Output the material exactly, but drop every image it holds.

---------------

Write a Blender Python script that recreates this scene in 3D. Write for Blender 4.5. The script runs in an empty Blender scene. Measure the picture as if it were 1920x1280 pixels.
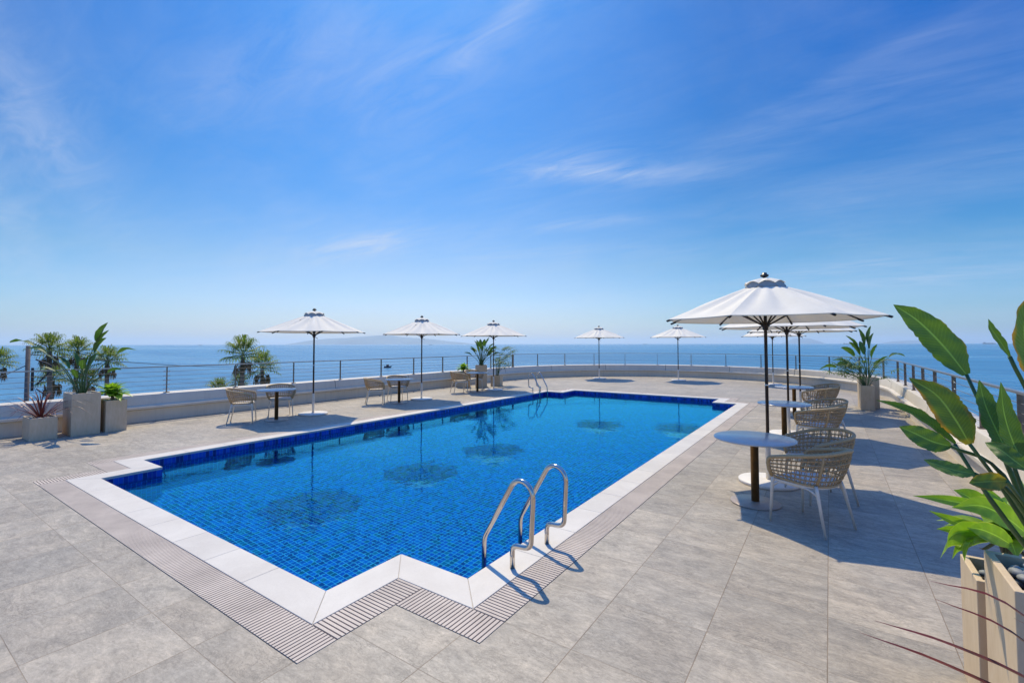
import bpy, bmesh, math, random
from mathutils import Vector, Matrix, noise
from mathutils.geometry import tessellate_polygon
R = math.radians
PI = math.pi
S = bpy.context.scene
COL = S.collection
random.seed(7)

# ------------------------------------------------------------------ camera
cam_d = bpy.data.cameras.new('camera')
cam = bpy.data.objects.new('camera', cam_d); COL.objects.link(cam)
cam_d.sensor_width = 36.0
cam_d.lens = 869.0 / 1920.0 * 36.0
cam_d.shift_y = -25.85 / 1920.0
cam_d.clip_start = 0.05
cam_d.clip_end = 90000.0
cam.location = (0, 0, 1.7)
cam.rotation_euler = (Matrix.Rotation(R(34.4), 3, 'Z') @ Matrix.Rotation(R(92.0), 3, 'X') @ Matrix.Rotation(R(-0.1), 3, 'Z')).to_euler()
S.camera = cam

# ------------------------------------------------------------------ sky and sun
SUN_EL = R(58.5)
SUN_H = Vector((-0.73, 0.685, 0)).normalized()
SUN_DIR = Vector((SUN_H.x*math.cos(SUN_EL), SUN_H.y*math.cos(SUN_EL), math.sin(SUN_EL)))
sd = bpy.data.lights.new('sun', 'SUN'); sun = bpy.data.objects.new('sun', sd); COL.objects.link(sun)
sd.energy = 4.5; sd.angle = R(0.53); sd.color = (1.0, 0.865, 0.62)
sun.rotation_euler = SUN_DIR.to_track_quat('Z', 'Y').to_euler()
sun.location = (-10, 10, 30)

world = bpy.data.worlds.new('World'); S.world = world; world.use_nodes = True
nt = world.node_tree; N = nt.nodes; L = nt.links
for n in list(N): N.remove(n)
def nd(tree, t, **kw):
    n = tree.nodes.new(t)
    for k, v in kw.items(): setattr(n, k, v)
    return n
def mth(tree, op, a, b=None, c=None):
    n = tree.nodes.new('ShaderNodeMath'); n.operation = op
    for i, v in enumerate((a, b, c)):
        if v is None: continue
        if isinstance(v, (int, float)): n.inputs[i].default_value = v
        else: tree.links.new(v, n.inputs[i])
    return n.outputs[0]
def vdot(tree, vec, d):
    n = tree.nodes.new('ShaderNodeVectorMath'); n.operation = 'DOT_PRODUCT'
    tree.links.new(vec, n.inputs[0]); n.inputs[1].default_value = d
    return n.outputs['Value']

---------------

- _Worked solution_:
Write a Blender Python script that recreates this scene in 3D. Write for Blender 4.5. The script runs in an empty Blender scene. Measure the picture as if it were 1920x1280 pixels.
import bpy, bmesh, math, random
from mathutils import Vector, Matrix, noise
from mathutils.geometry import tessellate_polygon
R = math.radians
PI = math.pi
S = bpy.context.scene
COL = S.collection
random.seed(7)

# ------------------------------------------------------------------ camera
cam_d = bpy.data.cameras.new('camera')
cam = bpy.data.objects.new('camera', cam_d); COL.objects.link(cam)
cam_d.sensor_width = 36.0
cam_d.lens = 869.0 / 1920.0 * 36.0
cam_d.shift_y = -25.85 / 1920.0
cam_d.clip_start = 0.05
cam_d.clip_end = 90000.0
cam.location = (0, 0, 1.7)
cam.rotation_euler = (Matrix.Rotation(R(34.4), 3, 'Z') @ Matrix.Rotation(R(92.0), 3, 'X') @ Matrix.Rotation(R(-0.1), 3, 'Z')).to_euler()
S.camera = cam

# ------------------------------------------------------------------ sky and sun
SUN_EL = R(58.5)
SUN_H = Vector((-0.73, 0.685, 0)).normalized()
SUN_DIR = Vector((SUN_H.x*math.cos(SUN_EL), SUN_H.y*math.cos(SUN_EL), math.sin(SUN_EL)))
sd = bpy.data.lights.new('sun', 'SUN'); sun = bpy.data.objects.new('sun', sd); COL.objects.link(sun)
sd.energy = 4.5; sd.angle = R(0.53); sd.color = (1.0, 0.865, 0.62)
sun.rotation_euler = SUN_DIR.to_track_quat('Z', 'Y').to_euler()
sun.location = (-10, 10, 30)

world = bpy.data.worlds.new('World'); S.world = world; world.use_nodes = True
nt = world.node_tree; N = nt.nodes; L = nt.links
for n in list(N): N.remove(n)
def nd(tree, t, **kw):
    n = tree.nodes.new(t)
    for k, v in kw.items(): setattr(n, k, v)
    return n
def mth(tree, op, a, b=None, c=None):
    n = tree.nodes.new('ShaderNodeMath'); n.operation = op
    for i, v in enumerate((a, b, c)):
        if v is None: continue
        if isinstance(v, (int, float)): n.inputs[i].default_value = v
        else: tree.links.new(v, n.inputs[i])
    return n.outputs[0]
def vdot(tree, vec, d):
    n = tree.nodes.new('ShaderNodeVectorMath'); n.operation = 'DOT_PRODUCT'
    tree.links.new(vec, n.inputs[0]); n.inputs[1].default_value = d
    return n.outputs['Value']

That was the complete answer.